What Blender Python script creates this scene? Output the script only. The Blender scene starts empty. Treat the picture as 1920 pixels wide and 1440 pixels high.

______

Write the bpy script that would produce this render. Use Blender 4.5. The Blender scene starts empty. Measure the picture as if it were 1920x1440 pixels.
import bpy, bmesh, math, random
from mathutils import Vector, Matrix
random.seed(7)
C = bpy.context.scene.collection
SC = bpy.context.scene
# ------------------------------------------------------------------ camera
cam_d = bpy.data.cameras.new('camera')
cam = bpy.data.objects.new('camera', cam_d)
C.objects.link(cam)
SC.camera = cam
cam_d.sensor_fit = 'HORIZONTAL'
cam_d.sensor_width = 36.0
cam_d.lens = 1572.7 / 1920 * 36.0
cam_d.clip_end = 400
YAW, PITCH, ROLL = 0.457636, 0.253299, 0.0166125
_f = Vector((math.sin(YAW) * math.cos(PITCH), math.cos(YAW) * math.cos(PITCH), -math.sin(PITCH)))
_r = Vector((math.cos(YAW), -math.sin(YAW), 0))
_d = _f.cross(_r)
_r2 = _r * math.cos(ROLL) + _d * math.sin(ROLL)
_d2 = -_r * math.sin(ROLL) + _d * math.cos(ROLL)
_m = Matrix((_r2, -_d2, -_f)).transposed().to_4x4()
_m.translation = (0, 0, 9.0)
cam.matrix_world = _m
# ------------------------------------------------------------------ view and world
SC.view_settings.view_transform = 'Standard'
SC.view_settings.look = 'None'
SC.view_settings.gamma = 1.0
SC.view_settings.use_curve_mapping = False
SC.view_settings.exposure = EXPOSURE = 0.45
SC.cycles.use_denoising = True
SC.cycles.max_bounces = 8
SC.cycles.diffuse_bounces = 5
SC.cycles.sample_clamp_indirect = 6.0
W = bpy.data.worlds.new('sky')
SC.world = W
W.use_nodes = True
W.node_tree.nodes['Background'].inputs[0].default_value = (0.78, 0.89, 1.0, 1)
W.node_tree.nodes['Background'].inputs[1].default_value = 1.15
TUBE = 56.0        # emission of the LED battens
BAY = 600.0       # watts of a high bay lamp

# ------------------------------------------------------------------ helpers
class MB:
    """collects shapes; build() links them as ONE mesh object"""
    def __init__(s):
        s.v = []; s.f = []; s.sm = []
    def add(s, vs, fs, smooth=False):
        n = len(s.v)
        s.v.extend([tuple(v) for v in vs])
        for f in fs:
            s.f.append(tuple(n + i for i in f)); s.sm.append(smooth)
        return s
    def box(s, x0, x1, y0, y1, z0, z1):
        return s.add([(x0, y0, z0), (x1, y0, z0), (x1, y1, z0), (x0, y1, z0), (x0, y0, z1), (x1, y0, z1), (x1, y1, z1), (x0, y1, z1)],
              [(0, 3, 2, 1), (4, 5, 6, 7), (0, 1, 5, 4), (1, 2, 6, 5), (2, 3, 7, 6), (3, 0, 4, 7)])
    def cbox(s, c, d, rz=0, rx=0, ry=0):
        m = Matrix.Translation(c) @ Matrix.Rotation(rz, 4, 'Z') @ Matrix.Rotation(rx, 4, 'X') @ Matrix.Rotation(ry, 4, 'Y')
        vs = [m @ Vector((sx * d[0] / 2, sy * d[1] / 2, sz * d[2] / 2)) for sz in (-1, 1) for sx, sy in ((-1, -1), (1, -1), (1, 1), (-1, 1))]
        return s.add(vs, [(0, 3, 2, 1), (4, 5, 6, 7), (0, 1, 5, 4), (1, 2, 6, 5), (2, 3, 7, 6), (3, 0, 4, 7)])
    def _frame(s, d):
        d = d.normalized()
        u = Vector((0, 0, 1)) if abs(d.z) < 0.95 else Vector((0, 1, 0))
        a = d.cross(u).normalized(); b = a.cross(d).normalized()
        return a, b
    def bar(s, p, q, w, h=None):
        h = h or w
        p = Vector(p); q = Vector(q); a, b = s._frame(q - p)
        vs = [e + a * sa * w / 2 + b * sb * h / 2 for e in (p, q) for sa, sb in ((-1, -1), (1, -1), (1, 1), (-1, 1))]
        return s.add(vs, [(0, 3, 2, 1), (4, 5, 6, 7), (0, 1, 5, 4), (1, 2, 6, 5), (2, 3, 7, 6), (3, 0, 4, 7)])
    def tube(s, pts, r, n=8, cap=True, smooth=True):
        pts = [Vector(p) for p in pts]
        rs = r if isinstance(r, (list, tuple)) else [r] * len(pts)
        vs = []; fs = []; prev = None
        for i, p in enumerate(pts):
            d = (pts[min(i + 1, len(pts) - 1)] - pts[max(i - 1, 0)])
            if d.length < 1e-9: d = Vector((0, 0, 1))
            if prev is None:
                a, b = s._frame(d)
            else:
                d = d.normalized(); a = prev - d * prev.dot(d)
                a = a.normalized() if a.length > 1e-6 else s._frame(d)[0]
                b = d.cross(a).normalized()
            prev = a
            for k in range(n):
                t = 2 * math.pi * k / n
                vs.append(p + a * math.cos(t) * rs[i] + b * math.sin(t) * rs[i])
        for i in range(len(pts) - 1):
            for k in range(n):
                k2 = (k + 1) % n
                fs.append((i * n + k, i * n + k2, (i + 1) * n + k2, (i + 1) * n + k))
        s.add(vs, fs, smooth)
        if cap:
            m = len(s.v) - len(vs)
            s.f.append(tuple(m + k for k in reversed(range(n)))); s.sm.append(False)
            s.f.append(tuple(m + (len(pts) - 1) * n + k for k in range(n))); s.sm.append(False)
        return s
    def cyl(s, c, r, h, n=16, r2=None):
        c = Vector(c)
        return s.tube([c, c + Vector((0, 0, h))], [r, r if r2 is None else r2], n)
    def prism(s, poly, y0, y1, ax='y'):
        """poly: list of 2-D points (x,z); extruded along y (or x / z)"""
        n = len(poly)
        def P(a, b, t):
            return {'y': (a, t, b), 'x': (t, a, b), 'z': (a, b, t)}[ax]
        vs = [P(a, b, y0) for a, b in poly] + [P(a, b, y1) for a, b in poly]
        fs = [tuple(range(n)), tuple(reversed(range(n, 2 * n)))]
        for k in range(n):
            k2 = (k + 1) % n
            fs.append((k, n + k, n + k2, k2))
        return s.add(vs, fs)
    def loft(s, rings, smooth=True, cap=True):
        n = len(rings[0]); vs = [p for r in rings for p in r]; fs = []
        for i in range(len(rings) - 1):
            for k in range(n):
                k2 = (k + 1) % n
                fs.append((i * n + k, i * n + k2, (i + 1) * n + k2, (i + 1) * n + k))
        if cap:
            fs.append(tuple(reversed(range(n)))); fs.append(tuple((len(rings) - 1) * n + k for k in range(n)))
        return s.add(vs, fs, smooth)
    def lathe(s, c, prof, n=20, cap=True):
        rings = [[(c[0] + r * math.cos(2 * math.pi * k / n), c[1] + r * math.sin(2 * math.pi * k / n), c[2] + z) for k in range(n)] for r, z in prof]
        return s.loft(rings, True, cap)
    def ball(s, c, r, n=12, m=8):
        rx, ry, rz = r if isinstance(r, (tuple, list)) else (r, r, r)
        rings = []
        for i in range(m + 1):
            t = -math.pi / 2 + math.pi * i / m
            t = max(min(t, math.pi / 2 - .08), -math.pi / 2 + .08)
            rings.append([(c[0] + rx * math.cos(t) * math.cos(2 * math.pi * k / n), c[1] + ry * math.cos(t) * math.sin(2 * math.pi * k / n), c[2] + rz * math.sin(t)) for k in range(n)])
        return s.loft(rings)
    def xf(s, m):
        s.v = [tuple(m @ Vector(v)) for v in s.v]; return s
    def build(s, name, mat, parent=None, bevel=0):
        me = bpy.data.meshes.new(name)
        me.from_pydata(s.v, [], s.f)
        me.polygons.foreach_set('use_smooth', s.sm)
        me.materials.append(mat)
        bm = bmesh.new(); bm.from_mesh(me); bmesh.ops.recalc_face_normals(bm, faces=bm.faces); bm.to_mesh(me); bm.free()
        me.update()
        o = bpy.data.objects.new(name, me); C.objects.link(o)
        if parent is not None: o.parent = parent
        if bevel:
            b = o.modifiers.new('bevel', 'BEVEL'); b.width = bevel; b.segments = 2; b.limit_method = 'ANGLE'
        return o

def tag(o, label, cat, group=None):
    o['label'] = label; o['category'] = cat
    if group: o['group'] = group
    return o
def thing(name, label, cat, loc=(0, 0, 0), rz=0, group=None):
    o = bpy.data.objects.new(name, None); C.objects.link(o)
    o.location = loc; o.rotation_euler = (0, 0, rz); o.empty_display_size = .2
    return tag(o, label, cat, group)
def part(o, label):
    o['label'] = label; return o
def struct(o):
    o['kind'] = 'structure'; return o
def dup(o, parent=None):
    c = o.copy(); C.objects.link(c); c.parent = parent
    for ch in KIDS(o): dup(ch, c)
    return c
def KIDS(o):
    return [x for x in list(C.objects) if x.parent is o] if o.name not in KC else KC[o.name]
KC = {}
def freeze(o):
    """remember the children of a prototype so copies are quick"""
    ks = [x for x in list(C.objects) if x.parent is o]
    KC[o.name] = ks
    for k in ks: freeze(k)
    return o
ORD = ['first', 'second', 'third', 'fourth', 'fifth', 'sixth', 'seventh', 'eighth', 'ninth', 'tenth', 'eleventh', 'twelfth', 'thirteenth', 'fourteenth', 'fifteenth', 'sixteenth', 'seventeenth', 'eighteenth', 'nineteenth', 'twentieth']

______

» JOB
Give a single number: the count of lines above that include the word "high".

» SOLVED EXERCISE
2